The passage then turns to the noun shemot, names, itself. The same word is used of the stars in Psalm 147:4, He sets a number for the stars and calls them all by name. The verbal echo connects the seventy who descended into Egypt to the stars of heaven. When the family descended, God counted them as He counts the stars, and called each by name as He calls each star by its name. The opening verse of Exodus, in this reading, is a cosmic census.
What the Two Petichtas Together Argue
Read together the two openings of Shemot Rabbah set up the book of Exodus as a meditation on two registers of the relationship between God and Israel. The first register is disciplinary. Israel will spend the book of Exodus learning what it means to be a people that God will not refuse to correct. The Ishmael precedent is the warning. Israel, unlike Ishmael, will be chastened, and that chastening will be the form of God's love.
The second register is cosmic. Israel is not a generic population descending into Egypt. Israel is the people whose names God knows the way He knows the names of the stars, whose count God maintains the way He maintains the count of the stars, whose praise the opening verse of the book records before any of the discipline begins.

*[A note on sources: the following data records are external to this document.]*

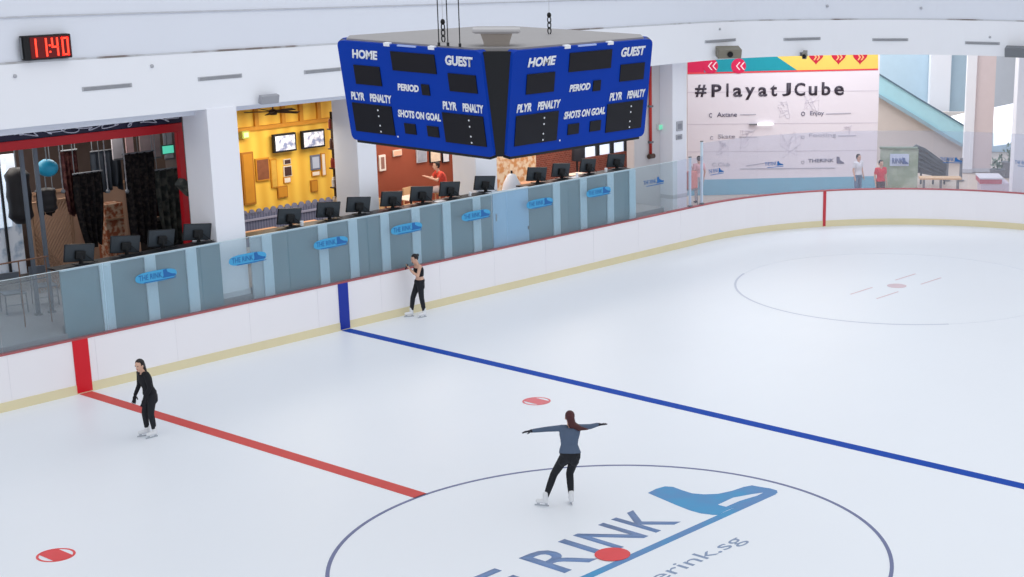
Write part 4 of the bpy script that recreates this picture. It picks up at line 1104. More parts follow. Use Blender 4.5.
# ================================================================== BANNER WALL AND LOBBY BEHIND THE FAR CORNER
SD = V(.73, -.68, 0).normalized(); SN = V(-.68, -.73, 0).normalized(); SO = V(30.7, 18.5, 0)
def sg(px, py, off=0.0):
    d = ray(px, py); O = SO+SN*off; t = (O-CAM).dot(SN)/d.dot(SN); p = CAM+d*t
    return (p-SO).dot(SD), p.z
def sbox(name, u0, u1, z0, z1, o0, o1, m, parent, bev=0.0, kind=None):
    M = Matrix(((SD.x, SN.x, 0, SO.x), (SD.y, SN.y, 0, SO.y), (0, 0, 1, 0), (0, 0, 0, 1)))
    bm = NB(); box(bm, min(u0, u1), max(u0, u1), min(o0, o1), max(o0, o1), min(z0, z1), max(z0, z1), M, bev)
    return obj(name, bm, m, parent, kind=kind)
bn = thing('banner_wall', 'big white hoarding lettered #PlayatJCube with teal, red and yellow top band', 'banner', SO)
uL, uR = sg(687.5, 120)[0], sg(878, 120)[0]
zr = sg(783, 70.5)[1]
BW_ = mat('banner_white', (232, 226, 234), 0.55, vary=0.03, scale=0.8)
sbox('board', uL, uR, 0, 5.6, -0.12, 0, BW_, bn)
sbox('skirting', uL, uR, 0, sg(783, 178)[1], 0, 0.006, mat('banner_teal_foot', (120, 178, 204), 0.5, vary=0.08), bn)
# red rule
bm = NB(); 
def spoly(name, pts, off, m, parent, d=0.004):
    bm = NB(); P_ = [sg(*p) for p in pts]
    prism(bm, P_, SO+SN*off, SD, EZ, -d if SD.cross(EZ).dot(SN) < 0 else d)
    bmesh.ops.triangulate(bm, faces=[f for f in bm.faces if len(f.verts) > 4])
    return obj(name, bm, m, parent)
spoly('rule', [(687.5, 72.5), (878, 68.5), (878, 70), (687.5, 74.2)], 0.008, mat('banner_rule', (228, 70, 80), 0.5), bn)
PINK = mat('banner_pink', (214, 34, 84), 0.5); TEALB = mat('banner_teal', (24, 148, 164), 0.5); YEL = mat('banner_yellow', (232, 202, 100), 0.5)
spoly('band_red', [(687.5, 40), (715, 40), (713, 72), (687.5, 72.5)], 0.004, PINK, bn)
spoly('band_teal', [(706, 40), (758, 40), (776, 56), (797, 70.2), (704, 72.4)], 0.008, TEALB, bn)
spoly('band_yellow', [(758, 40), (878, 40), (878, 68.5), (797, 70.2), (776, 56)], 0.006, YEL, bn)
spoly('badge_block', [(705, 63), (717, 62.5), (717, 71.8), (705, 72)], 0.012, mat('badge_grey', (150, 120, 140), 0.5), bn)
for px in (710.5, 738.5):
    u, z = sg(px, 66); rr = 0.27
    bm = NB(); prism(bm, [(u+rr*math.cos(k*PI/12), z+rr*math.sin(k*PI/12)) for k in range(24)], SO+SN*0.014, SD, EZ, 0.004 if SD.cross(EZ).dot(SN) > 0 else -0.004); b_ = obj('round_badge', bm, PINK, bn)
    bm = NB()
    for dx in (-0.1, 0.06):
        prism(bm, [(u+dx, z), (u+dx+0.12, z+0.14), (u+dx+0.17, z+0.14), (u+dx+0.05, z), (u+dx+0.17, z-0.14), (u+dx+0.12, z-0.14)], SO+SN*0.02, SD, EZ, 0.004 if SD.cross(EZ).dot(SN) > 0 else -0.004)
    obj('chevron', bm, mat('chevron_white', (250, 220, 226), 0.5), b_)
for px in (816, 838.5, 860):
    u, z = sg(px, 58.5); rr = 0.27
    pts = []
    for k in range(24):
        a = 2*PI*k/24; hx = 16*math.sin(a)**3; hy = 13*math.cos(a)-5*math.cos(2*a)-2*math.cos(3*a)-math.cos(4*a)
        pts.append((u+hx/16*rr, z+0.06+hy/16*rr))
    bm = NB(); prism(bm, pts[::-1], SO+SN*0.012, SD, EZ, 0.004 if SD.cross(EZ).dot(SN) > 0 else -0.004); bmesh.ops.triangulate(bm, faces=[f for f in bm.faces if len(f.verts) > 4]); b_ = obj('shield_badge', bm, mat('badge_red', (196, 30, 60), 0.5), bn)
    bm = NB()
    for dx in (-0.1, 0.02):
        prism(bm, [(u+dx, z+0.15), (u+dx+0.05, z+0.15), (u+dx+0.13, z+0.05), (u+dx+0.05, z-0.06), (u+dx, z-0.06), (u+dx+0.07, z+0.05)], SO+SN*0.018, SD, EZ, 0.004 if SD.cross(EZ).dot(SN) > 0 else -0.004)
    obj('chevron', bm, mat('chevron_cream', (240, 180, 120), 0.5), b_)
TXT = mat('banner_text', (62, 56, 70), 0.5); TXG = mat('banner_text_grey', (176, 174, 188), 0.5); TXD = mat('banner_text_dark', (112, 110, 132), 0.5)
def stext(name, s, x0, y0, x1, y1, m, bold=0.0, parent=bn):
    a = sg(x0, y1); b = sg(x1, y0)
    return text(name, s, m, parent, SO+SD*a[0]+EZ*a[1]+SN*0.01, SD, EZ, b[0]-a[0], b[1]-a[1], 0.004, bold=bold)
# hashtag letter by letter, spaced like the sign
for s, x0, x1, y0, y1 in (('#', 695, 706.5, 84.6, 97), ('P', 711.5, 721.5, 84.2, 97), ('l', 726.3, 728.6, 83.4, 96.8), ('a', 733, 742.2, 87.3, 97), ('y', 745, 755, 87, 99.8), ('a', 758.2, 767.3, 87, 96.6),
                          ('t', 770.2, 777.2, 84.6, 96.3), ('J', 782, 791, 82.8, 96), ('C', 794.3, 805.3, 82.6, 96), ('u', 808.5, 817.3, 86, 95.6), ('b', 821.5, 830.6, 82, 95.4), ('e', 834, 844, 85.6, 95.3)):
    stext('letter', s, x0, y0, x1, y1, TXT, 0.026)
stext('small_lettering', 'C', 709, 113, 712, 117.5, TXD, 0.02); stext('small_lettering', 'Axtane', 717, 112, 737, 117, TXD, 0.01)
stext('small_lettering', 'O', 801, 111.5, 805, 116, TXD, 0.02); stext('small_lettering', 'Enjoy', 810, 110.8, 824, 116.5, TXD, 0.01)
stext('small_lettering', 'C', 710, 136, 713, 139.5, TXG, 0.02); stext('small_lettering', 'Skate', 718, 134, 735, 138.5, TXG, 0.01)
stext('small_lettering', 'O', 801, 135.5, 804.5, 139, TXG, 0.02); stext('small_lettering', 'Footing', 809, 133, 836, 138, TXG, 0.0)
stext('small_lettering', 'O', 801, 160.5, 804.5, 164, TXG, 0.02); stext('small_lettering', 'THERINK', 808, 158.5, 834, 162.5, TXD, 0.02)
stext('small_lettering', 'C.Club', 712, 162.5, 730, 166.5, TXG, 0.0)
spoly('skate_print', [(836.5, 156.5), (839.5, 157), (840, 160), (844, 162.5), (844, 163.6), (836.5, 163.6)], 0.01, TXD, bn)
for (x0, y0, x1, y1) in ((740, 114.8, 756, 114.4), (826, 114, 851, 113.2), (739, 137, 757, 137), (838, 136, 856, 135.6), (740, 169, 835, 168), (746, 166, 772, 162)):
    spoly('thin_rule', [(x0, y0-0.4), (x1, y1-0.4), (x1, y1+0.4), (x0, y0+0.4)], 0.01, TXG, bn)
for yy in (90.5, 122.5, 150):
    spoly('panel_seam', [(687.6, yy+1.6), (878, yy), (878, yy+0.5), (687.6, yy+2.1)], 0.003, mat('seam_banner', (208, 200, 212), 0.6), bn)
GHO = mat('banner_ghost', (214, 209, 220), 0.6)
random.seed(5)
for (cx_, cy_, s) in ((812, 103, 1.0), (784, 110, 0.8), (748, 140, 1.0), (790, 145, 1.3), (722, 150, 0.9), (847, 131, 0.6)):
    bm = NB(); u, z = sg(cx_, cy_); pts = []
    for k in range(16):
        pts.append(SO+SN*0.006+SD*(u+s*random.uniform(-0.3, 0.3))+EZ*(z+s*random.uniform(-0.4, 0.4)))
    tube(bm, pts, 0.006, 4); obj('faint_sketch', bm, GHO, bn)
p = SO+SD*sg(764, 124)[0]+EZ*sg(764, 124)[1]
t = thing('strip_lamp', 'short bright strip lamp crossing the middle of the banner', 'lamp', p)
sbox('tube', sg(757, 124)[0], sg(773, 124)[0], p.z-0.025, p.z+0.025, 0.05, 0.1, mat('strip_glow', (255, 255, 255), 0.3, emit=(255, 255, 255), estr=1.2), t)
sbox('holder', sg(749, 124)[0], sg(757, 124)[0], p.z-0.02, p.z+0.02, 0.01, 0.1, GREY, t)
# beige wall piece left behind woman
sbox('wall_lobby_left', sg(686, 150)[0]-3.5, sg(687, 150)[0], 0, 5.6, -0.6, -0.3, mat('lobby_left', (226, 200, 192), 0.7), None, kind='structure')

# frontal lobby frame
E1 = V(math.cos(YAW), -math.sin(YAW), 0); E2 = V(math.sin(YAW), math.cos(YAW), 0)
def fr(px, py, D):
    d = ray(px, py); t = D/d.dot(E2); p = CAM+d*t
    return (p-CAM).dot(E1), p.z
def fbox(name, x0, y0, x1, y1, D, th, m, parent, bev=0.0, kind=None, z0=None, z1=None):
    xm = (x0+x1)/2; ym = (y0+y1)/2
    ua = fr(x0, ym, D)[0]; ub = fr(x1, ym, D)[0]
    za = fr(xm, y1, D)[1] if z0 is None else z0; zb = fr(xm, y0, D)[1] if z1 is None else z1
    M = Matrix(((E1.x, E2.x, 0, CAM.x), (E1.y, E2.y, 0, CAM.y), (0, 0, 1, 0), (0, 0, 0, 1)))
    bm = NB(); box(bm, ua, ub, D, D+th, za, zb, M, bev)
    return obj(name, bm, m, parent, kind=kind)
def fpt(px, py, D):
    u, z = fr(px, py, D); return CAM*V(1, 1, 0).length*0 + V(CAM.x, CAM.y, 0)+E1*u+E2*D+EZ*z
def fpoly(name, pts, D, th, m, parent, kind=None):
    bm = NB(); P_ = [fr(*p, D) for p in pts]
    a = [bm.verts.new(V(CAM.x, CAM.y, 0)+E1*u+E2*D+EZ*z) for u, z in P_]; b = [bm.verts.new(V(CAM.x, CAM.y, 0)+E1*u+E2*(D+th)+EZ*z) for u, z in P_]
    bm.faces.new(a); bm.faces.new(b[::-1])
    for i in range(len(a)): bm.faces.new((a[i], b[i], b[(i+1) % len(a)], a[(i+1) % len(a)]))
    return obj(name, bm, m, parent, kind=kind)
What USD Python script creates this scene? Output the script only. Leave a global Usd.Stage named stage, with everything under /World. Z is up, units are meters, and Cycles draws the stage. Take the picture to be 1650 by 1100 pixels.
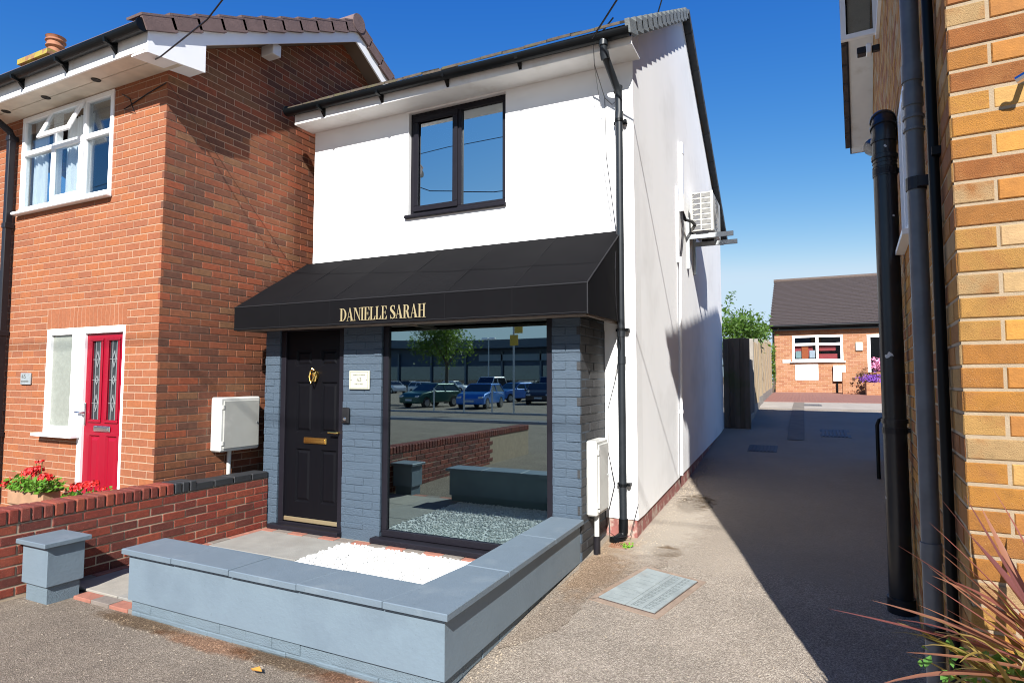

The two registers complement each other. Israel will be disciplined, the way Ishmael was not, because Israel is the population whose names are known the way the stars' names are known. The intimacy of the relationship is the precondition for the discipline that follows.
What the Compilers Wanted Readers to See
The compilers of Shemot Rabbah opened the book with these two petichtas because the rest of Exodus needs both framings to be intelligible. Without the disciplinary frame, the plagues, the wilderness wandering, the golden calf episode all become arbitrary divine cruelty. Without the cosmic frame, the seventy who descended into Egypt become a small family, not the people whose count God maintains the way He maintains the count of the heavens.
What Shemot Rabbah preserves, by setting both readings of the same verse at the opening of the work, is the rabbinic conviction that the book of Exodus is the story of how God's discipline and God's intimacy are the same gesture. The rod is the love. The names are the stars. The seventy who went down were already counted, and the chastening that follows is the form love takes when applied to a counted people.